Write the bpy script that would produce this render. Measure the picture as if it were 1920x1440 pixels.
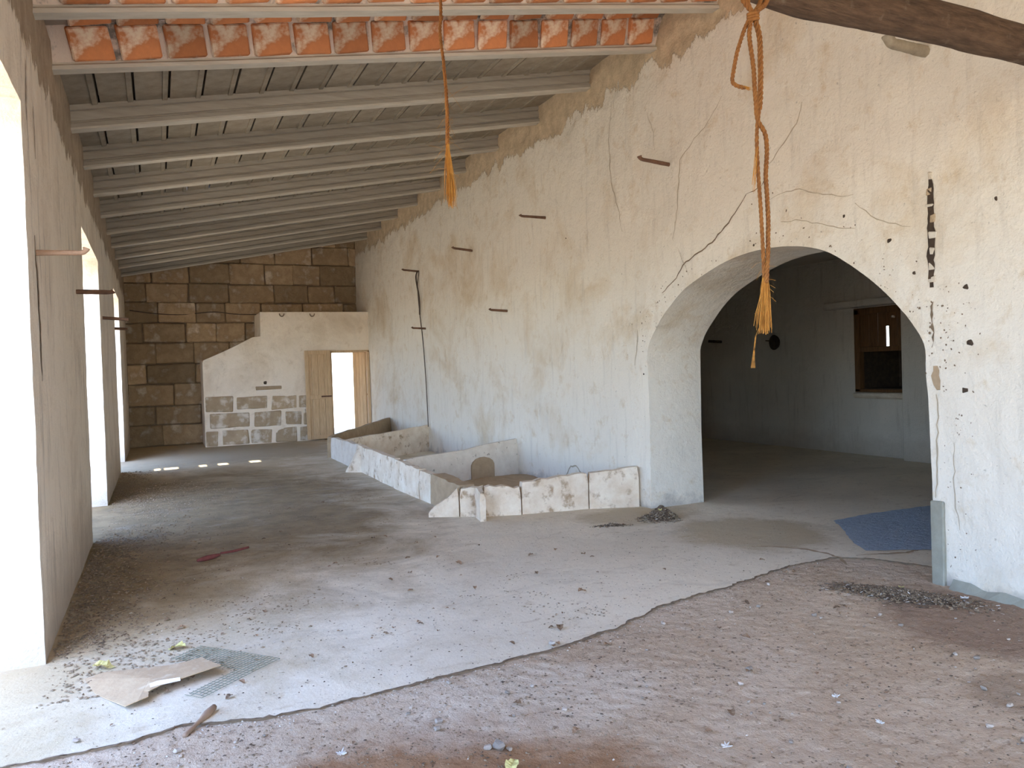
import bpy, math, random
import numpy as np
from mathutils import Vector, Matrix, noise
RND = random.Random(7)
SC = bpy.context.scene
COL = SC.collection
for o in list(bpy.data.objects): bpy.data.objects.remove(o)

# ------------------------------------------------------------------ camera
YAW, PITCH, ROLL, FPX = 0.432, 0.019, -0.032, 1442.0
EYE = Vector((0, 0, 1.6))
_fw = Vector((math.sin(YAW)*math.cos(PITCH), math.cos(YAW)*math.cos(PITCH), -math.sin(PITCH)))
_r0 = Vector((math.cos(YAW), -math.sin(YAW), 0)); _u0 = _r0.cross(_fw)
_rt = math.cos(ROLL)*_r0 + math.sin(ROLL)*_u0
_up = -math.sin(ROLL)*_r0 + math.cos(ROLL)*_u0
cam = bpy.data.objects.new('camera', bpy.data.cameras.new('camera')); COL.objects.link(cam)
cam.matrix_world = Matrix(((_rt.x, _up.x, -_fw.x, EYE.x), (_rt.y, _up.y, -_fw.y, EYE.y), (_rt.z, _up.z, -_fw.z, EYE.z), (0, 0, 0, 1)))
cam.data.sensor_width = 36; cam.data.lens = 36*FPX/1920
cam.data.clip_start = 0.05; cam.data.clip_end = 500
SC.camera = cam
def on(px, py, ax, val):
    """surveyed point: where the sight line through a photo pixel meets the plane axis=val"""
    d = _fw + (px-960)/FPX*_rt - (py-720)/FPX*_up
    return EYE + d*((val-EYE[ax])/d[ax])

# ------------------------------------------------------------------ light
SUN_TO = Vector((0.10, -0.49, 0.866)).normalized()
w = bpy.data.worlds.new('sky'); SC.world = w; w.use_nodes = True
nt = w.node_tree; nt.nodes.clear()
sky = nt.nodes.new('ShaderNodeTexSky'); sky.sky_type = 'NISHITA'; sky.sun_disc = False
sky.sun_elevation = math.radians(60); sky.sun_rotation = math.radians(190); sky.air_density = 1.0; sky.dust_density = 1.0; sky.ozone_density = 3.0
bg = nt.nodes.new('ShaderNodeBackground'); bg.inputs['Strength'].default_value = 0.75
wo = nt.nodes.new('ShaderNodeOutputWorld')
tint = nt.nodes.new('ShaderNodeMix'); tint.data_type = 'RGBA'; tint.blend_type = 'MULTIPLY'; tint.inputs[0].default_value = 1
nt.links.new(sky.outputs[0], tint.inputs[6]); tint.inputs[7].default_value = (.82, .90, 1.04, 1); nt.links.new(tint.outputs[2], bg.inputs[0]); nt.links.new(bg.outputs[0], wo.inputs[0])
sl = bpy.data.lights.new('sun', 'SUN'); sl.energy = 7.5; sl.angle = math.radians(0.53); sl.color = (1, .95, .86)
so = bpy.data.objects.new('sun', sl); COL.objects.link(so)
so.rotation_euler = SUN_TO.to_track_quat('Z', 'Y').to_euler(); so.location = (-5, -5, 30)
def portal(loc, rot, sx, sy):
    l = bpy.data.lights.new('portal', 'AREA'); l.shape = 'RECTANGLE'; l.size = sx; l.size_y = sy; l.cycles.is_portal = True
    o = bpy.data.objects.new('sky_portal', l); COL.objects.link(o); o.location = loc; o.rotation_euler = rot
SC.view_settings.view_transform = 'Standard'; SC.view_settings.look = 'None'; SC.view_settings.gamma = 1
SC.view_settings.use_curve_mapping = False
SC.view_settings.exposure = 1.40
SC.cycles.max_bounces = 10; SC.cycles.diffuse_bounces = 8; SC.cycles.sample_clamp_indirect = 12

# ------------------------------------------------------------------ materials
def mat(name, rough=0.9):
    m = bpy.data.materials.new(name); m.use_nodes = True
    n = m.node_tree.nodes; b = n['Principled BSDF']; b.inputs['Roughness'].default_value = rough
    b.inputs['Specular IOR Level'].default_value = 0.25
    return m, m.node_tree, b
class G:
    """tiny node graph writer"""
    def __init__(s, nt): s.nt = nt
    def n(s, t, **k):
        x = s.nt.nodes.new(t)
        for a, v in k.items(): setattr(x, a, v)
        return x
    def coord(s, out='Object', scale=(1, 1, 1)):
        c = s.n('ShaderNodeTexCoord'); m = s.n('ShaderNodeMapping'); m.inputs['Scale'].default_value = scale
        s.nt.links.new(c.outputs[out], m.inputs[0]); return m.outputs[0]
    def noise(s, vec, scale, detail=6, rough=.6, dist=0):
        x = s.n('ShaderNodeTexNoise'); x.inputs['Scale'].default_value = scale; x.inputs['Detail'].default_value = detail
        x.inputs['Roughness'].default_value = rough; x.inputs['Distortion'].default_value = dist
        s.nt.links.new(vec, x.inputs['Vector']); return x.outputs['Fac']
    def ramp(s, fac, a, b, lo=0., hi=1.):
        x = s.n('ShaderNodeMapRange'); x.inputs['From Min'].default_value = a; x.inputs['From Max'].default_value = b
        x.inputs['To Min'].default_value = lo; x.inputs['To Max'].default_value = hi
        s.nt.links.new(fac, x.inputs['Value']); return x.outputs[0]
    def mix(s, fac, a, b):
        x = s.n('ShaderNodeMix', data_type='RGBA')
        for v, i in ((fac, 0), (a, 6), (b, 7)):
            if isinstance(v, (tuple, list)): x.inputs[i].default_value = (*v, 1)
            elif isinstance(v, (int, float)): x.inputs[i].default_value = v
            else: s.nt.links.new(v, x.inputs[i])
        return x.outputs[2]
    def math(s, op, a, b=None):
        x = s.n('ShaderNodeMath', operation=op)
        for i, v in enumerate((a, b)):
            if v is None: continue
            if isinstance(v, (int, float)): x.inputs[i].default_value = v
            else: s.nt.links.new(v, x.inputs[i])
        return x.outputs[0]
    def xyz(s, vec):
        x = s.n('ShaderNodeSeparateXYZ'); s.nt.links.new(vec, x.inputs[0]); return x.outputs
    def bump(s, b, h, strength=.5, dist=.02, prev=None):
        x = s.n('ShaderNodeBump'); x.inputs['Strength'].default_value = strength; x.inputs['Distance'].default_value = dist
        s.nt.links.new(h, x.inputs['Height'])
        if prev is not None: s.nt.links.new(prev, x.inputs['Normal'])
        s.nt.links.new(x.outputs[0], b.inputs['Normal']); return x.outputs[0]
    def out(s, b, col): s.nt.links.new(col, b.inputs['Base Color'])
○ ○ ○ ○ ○
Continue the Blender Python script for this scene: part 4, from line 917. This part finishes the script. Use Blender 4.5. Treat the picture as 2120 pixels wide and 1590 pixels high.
○ ○ ○ ○ ○
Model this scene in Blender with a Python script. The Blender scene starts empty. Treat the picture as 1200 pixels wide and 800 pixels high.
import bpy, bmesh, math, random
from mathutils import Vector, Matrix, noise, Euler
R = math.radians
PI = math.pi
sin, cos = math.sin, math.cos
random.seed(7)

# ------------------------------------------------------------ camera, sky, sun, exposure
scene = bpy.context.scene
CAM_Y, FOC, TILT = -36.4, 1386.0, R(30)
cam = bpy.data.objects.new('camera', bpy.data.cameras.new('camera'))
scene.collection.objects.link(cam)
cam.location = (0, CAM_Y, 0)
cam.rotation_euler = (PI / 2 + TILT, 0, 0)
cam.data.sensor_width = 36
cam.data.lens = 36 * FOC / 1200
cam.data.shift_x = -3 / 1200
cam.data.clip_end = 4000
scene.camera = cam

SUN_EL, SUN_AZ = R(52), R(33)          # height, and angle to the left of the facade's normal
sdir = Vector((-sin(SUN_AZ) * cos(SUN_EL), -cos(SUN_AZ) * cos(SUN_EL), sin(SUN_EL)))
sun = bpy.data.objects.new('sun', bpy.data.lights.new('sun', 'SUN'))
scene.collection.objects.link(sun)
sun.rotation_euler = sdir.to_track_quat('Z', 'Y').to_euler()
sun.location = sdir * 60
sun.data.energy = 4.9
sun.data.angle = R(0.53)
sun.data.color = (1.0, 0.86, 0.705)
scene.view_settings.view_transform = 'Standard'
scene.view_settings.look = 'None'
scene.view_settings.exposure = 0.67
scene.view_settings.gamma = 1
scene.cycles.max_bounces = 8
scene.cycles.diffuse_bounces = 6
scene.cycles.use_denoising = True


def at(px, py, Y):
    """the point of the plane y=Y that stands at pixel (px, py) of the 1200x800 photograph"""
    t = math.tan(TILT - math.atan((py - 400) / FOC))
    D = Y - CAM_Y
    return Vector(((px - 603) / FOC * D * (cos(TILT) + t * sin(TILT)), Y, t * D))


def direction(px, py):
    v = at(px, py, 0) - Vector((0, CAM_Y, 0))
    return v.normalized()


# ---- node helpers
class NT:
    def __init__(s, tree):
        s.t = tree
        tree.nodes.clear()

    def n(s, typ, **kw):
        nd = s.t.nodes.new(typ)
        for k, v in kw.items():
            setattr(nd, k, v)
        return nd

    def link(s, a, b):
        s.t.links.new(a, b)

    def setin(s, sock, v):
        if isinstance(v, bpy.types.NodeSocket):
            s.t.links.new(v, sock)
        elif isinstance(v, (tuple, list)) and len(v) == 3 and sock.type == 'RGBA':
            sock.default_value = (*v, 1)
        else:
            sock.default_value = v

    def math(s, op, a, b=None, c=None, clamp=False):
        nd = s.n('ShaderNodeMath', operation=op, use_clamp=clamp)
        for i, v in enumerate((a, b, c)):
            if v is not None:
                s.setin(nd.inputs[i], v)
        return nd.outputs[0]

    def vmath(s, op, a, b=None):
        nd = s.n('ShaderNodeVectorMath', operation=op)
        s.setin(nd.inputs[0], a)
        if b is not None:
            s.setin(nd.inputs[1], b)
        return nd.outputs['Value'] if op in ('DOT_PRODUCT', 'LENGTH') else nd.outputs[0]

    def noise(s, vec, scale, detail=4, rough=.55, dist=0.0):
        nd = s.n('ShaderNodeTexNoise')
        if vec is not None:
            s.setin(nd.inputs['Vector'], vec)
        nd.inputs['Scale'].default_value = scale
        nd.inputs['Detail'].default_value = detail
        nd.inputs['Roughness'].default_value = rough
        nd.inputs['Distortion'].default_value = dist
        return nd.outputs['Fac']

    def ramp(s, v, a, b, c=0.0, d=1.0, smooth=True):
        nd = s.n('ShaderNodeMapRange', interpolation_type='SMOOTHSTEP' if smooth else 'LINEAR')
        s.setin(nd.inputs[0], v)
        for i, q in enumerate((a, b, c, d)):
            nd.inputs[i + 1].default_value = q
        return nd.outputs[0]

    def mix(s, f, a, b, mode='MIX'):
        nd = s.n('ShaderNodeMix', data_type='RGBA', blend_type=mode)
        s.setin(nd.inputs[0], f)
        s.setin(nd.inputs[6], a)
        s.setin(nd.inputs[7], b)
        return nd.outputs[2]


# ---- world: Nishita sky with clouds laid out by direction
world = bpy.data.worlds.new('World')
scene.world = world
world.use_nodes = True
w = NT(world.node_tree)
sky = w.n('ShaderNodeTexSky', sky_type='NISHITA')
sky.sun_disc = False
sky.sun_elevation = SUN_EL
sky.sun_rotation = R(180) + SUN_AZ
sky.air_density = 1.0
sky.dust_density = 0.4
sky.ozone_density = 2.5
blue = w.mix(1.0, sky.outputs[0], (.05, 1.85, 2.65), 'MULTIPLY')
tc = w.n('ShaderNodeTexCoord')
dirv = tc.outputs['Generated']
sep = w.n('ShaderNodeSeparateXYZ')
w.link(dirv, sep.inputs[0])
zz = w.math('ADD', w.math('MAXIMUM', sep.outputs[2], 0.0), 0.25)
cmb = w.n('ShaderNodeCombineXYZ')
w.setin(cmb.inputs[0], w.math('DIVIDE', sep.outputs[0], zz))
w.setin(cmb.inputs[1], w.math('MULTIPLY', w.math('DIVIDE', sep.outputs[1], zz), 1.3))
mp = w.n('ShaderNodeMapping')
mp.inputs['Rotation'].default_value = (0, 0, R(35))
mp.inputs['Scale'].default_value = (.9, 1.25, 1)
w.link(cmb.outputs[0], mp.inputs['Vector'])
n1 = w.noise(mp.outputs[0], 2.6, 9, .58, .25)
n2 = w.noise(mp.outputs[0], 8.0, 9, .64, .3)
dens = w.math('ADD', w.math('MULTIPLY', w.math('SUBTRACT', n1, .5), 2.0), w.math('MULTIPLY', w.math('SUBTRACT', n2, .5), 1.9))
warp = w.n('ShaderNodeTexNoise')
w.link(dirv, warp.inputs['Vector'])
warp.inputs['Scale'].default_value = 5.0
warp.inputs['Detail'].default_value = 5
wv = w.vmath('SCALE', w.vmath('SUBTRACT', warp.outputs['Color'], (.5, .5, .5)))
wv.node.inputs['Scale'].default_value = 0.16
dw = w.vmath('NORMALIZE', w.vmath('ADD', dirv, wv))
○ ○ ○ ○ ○
Please quote only the span of lines whose first line contains "Write the bpy" and whose last line contains "return EYE + d*((val-EYE[ax])/d[ax])", leaving every picture out.

Write the bpy script that would produce this render. Measure the picture as if it were 1920x1440 pixels.
import bpy, math, random
import numpy as np
from mathutils import Vector, Matrix, noise
RND = random.Random(7)
SC = bpy.context.scene
COL = SC.collection
for o in list(bpy.data.objects): bpy.data.objects.remove(o)

# ------------------------------------------------------------------ camera
YAW, PITCH, ROLL, FPX = 0.432, 0.019, -0.032, 1442.0
EYE = Vector((0, 0, 1.6))
_fw = Vector((math.sin(YAW)*math.cos(PITCH), math.cos(YAW)*math.cos(PITCH), -math.sin(PITCH)))
_r0 = Vector((math.cos(YAW), -math.sin(YAW), 0)); _u0 = _r0.cross(_fw)
_rt = math.cos(ROLL)*_r0 + math.sin(ROLL)*_u0
_up = -math.sin(ROLL)*_r0 + math.cos(ROLL)*_u0
cam = bpy.data.objects.new('camera', bpy.data.cameras.new('camera')); COL.objects.link(cam)
cam.matrix_world = Matrix(((_rt.x, _up.x, -_fw.x, EYE.x), (_rt.y, _up.y, -_fw.y, EYE.y), (_rt.z, _up.z, -_fw.z, EYE.z), (0, 0, 0, 1)))
cam.data.sensor_width = 36; cam.data.lens = 36*FPX/1920
cam.data.clip_start = 0.05; cam.data.clip_end = 500
SC.camera = cam
def on(px, py, ax, val):
    """surveyed point: where the sight line through a photo pixel meets the plane axis=val"""
    d = _fw + (px-960)/FPX*_rt - (py-720)/FPX*_up
    return EYE + d*((val-EYE[ax])/d[ax])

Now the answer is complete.